— start of Information shown —
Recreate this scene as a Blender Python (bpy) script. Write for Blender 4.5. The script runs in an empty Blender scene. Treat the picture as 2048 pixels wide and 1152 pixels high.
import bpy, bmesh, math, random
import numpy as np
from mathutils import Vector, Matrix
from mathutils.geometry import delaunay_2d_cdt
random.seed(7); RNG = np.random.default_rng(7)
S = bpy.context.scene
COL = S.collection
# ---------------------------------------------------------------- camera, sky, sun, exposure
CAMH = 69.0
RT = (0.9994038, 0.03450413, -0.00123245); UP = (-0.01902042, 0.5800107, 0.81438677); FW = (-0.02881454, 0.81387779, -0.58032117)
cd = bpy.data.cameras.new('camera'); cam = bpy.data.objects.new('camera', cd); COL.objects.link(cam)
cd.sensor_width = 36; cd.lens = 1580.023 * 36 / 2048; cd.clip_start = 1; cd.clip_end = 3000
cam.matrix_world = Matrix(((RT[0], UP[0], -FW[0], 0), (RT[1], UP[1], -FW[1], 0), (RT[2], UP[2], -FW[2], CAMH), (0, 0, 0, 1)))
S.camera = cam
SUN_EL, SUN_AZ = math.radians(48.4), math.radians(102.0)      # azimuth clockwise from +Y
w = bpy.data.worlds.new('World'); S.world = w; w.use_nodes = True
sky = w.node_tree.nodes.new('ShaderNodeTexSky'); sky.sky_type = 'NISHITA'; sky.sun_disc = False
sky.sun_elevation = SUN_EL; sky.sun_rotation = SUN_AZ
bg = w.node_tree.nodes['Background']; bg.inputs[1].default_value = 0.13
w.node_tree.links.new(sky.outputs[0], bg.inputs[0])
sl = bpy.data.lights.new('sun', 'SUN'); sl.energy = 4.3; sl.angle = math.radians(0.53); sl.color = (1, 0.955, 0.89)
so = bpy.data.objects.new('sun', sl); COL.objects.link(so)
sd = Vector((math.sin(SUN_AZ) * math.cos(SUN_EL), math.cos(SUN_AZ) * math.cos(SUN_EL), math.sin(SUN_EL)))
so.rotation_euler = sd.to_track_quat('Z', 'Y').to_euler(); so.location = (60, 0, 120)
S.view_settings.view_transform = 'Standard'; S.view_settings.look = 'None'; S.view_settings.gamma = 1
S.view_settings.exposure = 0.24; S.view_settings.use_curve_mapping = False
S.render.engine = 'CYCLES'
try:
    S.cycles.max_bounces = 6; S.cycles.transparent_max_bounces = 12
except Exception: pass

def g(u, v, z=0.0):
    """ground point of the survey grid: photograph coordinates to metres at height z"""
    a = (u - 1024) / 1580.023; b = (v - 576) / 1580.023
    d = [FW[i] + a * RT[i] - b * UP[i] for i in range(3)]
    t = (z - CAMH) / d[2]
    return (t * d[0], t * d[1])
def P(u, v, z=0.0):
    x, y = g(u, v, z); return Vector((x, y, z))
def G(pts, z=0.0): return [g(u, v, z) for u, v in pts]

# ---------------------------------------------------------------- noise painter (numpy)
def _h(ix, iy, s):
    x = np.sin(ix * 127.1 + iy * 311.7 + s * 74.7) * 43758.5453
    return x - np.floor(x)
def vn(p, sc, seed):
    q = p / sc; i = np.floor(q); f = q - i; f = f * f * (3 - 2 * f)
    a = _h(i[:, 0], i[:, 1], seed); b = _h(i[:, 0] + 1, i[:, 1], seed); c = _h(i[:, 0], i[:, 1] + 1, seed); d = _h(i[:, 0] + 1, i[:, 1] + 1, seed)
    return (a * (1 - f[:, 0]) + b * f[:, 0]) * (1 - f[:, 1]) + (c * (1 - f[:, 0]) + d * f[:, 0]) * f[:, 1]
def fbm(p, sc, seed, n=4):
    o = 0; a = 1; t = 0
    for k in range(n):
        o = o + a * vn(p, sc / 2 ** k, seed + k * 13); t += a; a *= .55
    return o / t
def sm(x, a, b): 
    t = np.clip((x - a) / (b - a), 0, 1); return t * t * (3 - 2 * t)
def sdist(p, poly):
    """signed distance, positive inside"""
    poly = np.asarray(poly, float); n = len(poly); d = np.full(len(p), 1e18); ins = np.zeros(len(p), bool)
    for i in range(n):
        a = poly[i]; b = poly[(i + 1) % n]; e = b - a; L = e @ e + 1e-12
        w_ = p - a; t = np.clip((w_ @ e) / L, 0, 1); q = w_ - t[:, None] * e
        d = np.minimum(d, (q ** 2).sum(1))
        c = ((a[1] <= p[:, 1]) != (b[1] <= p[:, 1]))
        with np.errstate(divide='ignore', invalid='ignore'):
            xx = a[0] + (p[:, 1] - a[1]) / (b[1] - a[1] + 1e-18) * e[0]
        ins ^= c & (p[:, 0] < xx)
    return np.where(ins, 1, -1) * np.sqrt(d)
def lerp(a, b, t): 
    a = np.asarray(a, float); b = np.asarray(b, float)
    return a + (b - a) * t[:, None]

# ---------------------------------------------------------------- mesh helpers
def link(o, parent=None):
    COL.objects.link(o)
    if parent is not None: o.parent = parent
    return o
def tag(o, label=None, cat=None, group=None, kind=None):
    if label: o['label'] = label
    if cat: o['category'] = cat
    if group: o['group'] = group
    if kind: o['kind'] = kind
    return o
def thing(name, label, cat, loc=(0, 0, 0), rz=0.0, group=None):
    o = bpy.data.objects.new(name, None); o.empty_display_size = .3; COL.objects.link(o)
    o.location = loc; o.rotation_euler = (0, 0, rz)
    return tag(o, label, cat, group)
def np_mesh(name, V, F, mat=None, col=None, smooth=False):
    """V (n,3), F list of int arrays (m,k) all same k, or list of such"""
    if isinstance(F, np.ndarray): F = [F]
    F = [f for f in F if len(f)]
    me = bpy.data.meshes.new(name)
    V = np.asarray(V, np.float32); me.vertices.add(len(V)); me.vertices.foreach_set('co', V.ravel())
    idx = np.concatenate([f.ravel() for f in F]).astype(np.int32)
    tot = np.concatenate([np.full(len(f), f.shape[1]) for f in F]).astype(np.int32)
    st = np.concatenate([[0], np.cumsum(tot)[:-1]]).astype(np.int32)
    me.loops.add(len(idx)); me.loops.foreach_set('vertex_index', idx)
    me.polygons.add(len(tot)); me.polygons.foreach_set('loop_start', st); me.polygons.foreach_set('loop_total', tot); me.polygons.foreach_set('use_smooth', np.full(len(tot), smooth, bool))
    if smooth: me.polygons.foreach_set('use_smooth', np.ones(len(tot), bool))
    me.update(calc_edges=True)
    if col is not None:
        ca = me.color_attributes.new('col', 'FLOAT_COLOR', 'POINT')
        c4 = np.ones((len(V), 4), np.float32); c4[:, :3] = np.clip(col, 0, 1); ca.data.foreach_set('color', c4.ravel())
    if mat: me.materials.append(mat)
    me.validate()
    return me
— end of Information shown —
■ **Problem description**
Give back the data above exactly as it appears.

■ **The reply**
Recreate this scene as a Blender Python (bpy) script. Write for Blender 4.5. The script runs in an empty Blender scene. Treat the picture as 2048 pixels wide and 1152 pixels high.
import bpy, bmesh, math, random
import numpy as np
from mathutils import Vector, Matrix
from mathutils.geometry import delaunay_2d_cdt
random.seed(7); RNG = np.random.default_rng(7)
S = bpy.context.scene
COL = S.collection
# ---------------------------------------------------------------- camera, sky, sun, exposure
CAMH = 69.0
RT = (0.9994038, 0.03450413, -0.00123245); UP = (-0.01902042, 0.5800107, 0.81438677); FW = (-0.02881454, 0.81387779, -0.58032117)
cd = bpy.data.cameras.new('camera'); cam = bpy.data.objects.new('camera', cd); COL.objects.link(cam)
cd.sensor_width = 36; cd.lens = 1580.023 * 36 / 2048; cd.clip_start = 1; cd.clip_end = 3000
cam.matrix_world = Matrix(((RT[0], UP[0], -FW[0], 0), (RT[1], UP[1], -FW[1], 0), (RT[2], UP[2], -FW[2], CAMH), (0, 0, 0, 1)))
S.camera = cam
SUN_EL, SUN_AZ = math.radians(48.4), math.radians(102.0)      # azimuth clockwise from +Y
w = bpy.data.worlds.new('World'); S.world = w; w.use_nodes = True
sky = w.node_tree.nodes.new('ShaderNodeTexSky'); sky.sky_type = 'NISHITA'; sky.sun_disc = False
sky.sun_elevation = SUN_EL; sky.sun_rotation = SUN_AZ
bg = w.node_tree.nodes['Background']; bg.inputs[1].default_value = 0.13
w.node_tree.links.new(sky.outputs[0], bg.inputs[0])
sl = bpy.data.lights.new('sun', 'SUN'); sl.energy = 4.3; sl.angle = math.radians(0.53); sl.color = (1, 0.955, 0.89)
so = bpy.data.objects.new('sun', sl); COL.objects.link(so)
sd = Vector((math.sin(SUN_AZ) * math.cos(SUN_EL), math.cos(SUN_AZ) * math.cos(SUN_EL), math.sin(SUN_EL)))
so.rotation_euler = sd.to_track_quat('Z', 'Y').to_euler(); so.location = (60, 0, 120)
S.view_settings.view_transform = 'Standard'; S.view_settings.look = 'None'; S.view_settings.gamma = 1
S.view_settings.exposure = 0.24; S.view_settings.use_curve_mapping = False
S.render.engine = 'CYCLES'
try:
    S.cycles.max_bounces = 6; S.cycles.transparent_max_bounces = 12
except Exception: pass

def g(u, v, z=0.0):
    """ground point of the survey grid: photograph coordinates to metres at height z"""
    a = (u - 1024) / 1580.023; b = (v - 576) / 1580.023
    d = [FW[i] + a * RT[i] - b * UP[i] for i in range(3)]
    t = (z - CAMH) / d[2]
    return (t * d[0], t * d[1])
def P(u, v, z=0.0):
    x, y = g(u, v, z); return Vector((x, y, z))
def G(pts, z=0.0): return [g(u, v, z) for u, v in pts]

# ---------------------------------------------------------------- noise painter (numpy)
def _h(ix, iy, s):
    x = np.sin(ix * 127.1 + iy * 311.7 + s * 74.7) * 43758.5453
    return x - np.floor(x)
def vn(p, sc, seed):
    q = p / sc; i = np.floor(q); f = q - i; f = f * f * (3 - 2 * f)
    a = _h(i[:, 0], i[:, 1], seed); b = _h(i[:, 0] + 1, i[:, 1], seed); c = _h(i[:, 0], i[:, 1] + 1, seed); d = _h(i[:, 0] + 1, i[:, 1] + 1, seed)
    return (a * (1 - f[:, 0]) + b * f[:, 0]) * (1 - f[:, 1]) + (c * (1 - f[:, 0]) + d * f[:, 0]) * f[:, 1]
def fbm(p, sc, seed, n=4):
    o = 0; a = 1; t = 0
    for k in range(n):
        o = o + a * vn(p, sc / 2 ** k, seed + k * 13); t += a; a *= .55
    return o / t
def sm(x, a, b): 
    t = np.clip((x - a) / (b - a), 0, 1); return t * t * (3 - 2 * t)
def sdist(p, poly):
    """signed distance, positive inside"""
    poly = np.asarray(poly, float); n = len(poly); d = np.full(len(p), 1e18); ins = np.zeros(len(p), bool)
    for i in range(n):
        a = poly[i]; b = poly[(i + 1) % n]; e = b - a; L = e @ e + 1e-12
        w_ = p - a; t = np.clip((w_ @ e) / L, 0, 1); q = w_ - t[:, None] * e
        d = np.minimum(d, (q ** 2).sum(1))
        c = ((a[1] <= p[:, 1]) != (b[1] <= p[:, 1]))
        with np.errstate(divide='ignore', invalid='ignore'):
            xx = a[0] + (p[:, 1] - a[1]) / (b[1] - a[1] + 1e-18) * e[0]
        ins ^= c & (p[:, 0] < xx)
    return np.where(ins, 1, -1) * np.sqrt(d)
def lerp(a, b, t): 
    a = np.asarray(a, float); b = np.asarray(b, float)
    return a + (b - a) * t[:, None]

# ---------------------------------------------------------------- mesh helpers
def link(o, parent=None):
    COL.objects.link(o)
    if parent is not None: o.parent = parent
    return o
def tag(o, label=None, cat=None, group=None, kind=None):
    if label: o['label'] = label
    if cat: o['category'] = cat
    if group: o['group'] = group
    if kind: o['kind'] = kind
    return o
def thing(name, label, cat, loc=(0, 0, 0), rz=0.0, group=None):
    o = bpy.data.objects.new(name, None); o.empty_display_size = .3; COL.objects.link(o)
    o.location = loc; o.rotation_euler = (0, 0, rz)
    return tag(o, label, cat, group)
def np_mesh(name, V, F, mat=None, col=None, smooth=False):
    """V (n,3), F list of int arrays (m,k) all same k, or list of such"""
    if isinstance(F, np.ndarray): F = [F]
    F = [f for f in F if len(f)]
    me = bpy.data.meshes.new(name)
    V = np.asarray(V, np.float32); me.vertices.add(len(V)); me.vertices.foreach_set('co', V.ravel())
    idx = np.concatenate([f.ravel() for f in F]).astype(np.int32)
    tot = np.concatenate([np.full(len(f), f.shape[1]) for f in F]).astype(np.int32)
    st = np.concatenate([[0], np.cumsum(tot)[:-1]]).astype(np.int32)
    me.loops.add(len(idx)); me.loops.foreach_set('vertex_index', idx)
    me.polygons.add(len(tot)); me.polygons.foreach_set('loop_start', st); me.polygons.foreach_set('loop_total', tot); me.polygons.foreach_set('use_smooth', np.full(len(tot), smooth, bool))
    if smooth: me.polygons.foreach_set('use_smooth', np.ones(len(tot), bool))
    me.update(calc_edges=True)
    if col is not None:
        ca = me.color_attributes.new('col', 'FLOAT_COLOR', 'POINT')
        c4 = np.ones((len(V), 4), np.float32); c4[:, :3] = np.clip(col, 0, 1); ca.data.foreach_set('color', c4.ravel())
    if mat: me.materials.append(mat)
    me.validate()
    return me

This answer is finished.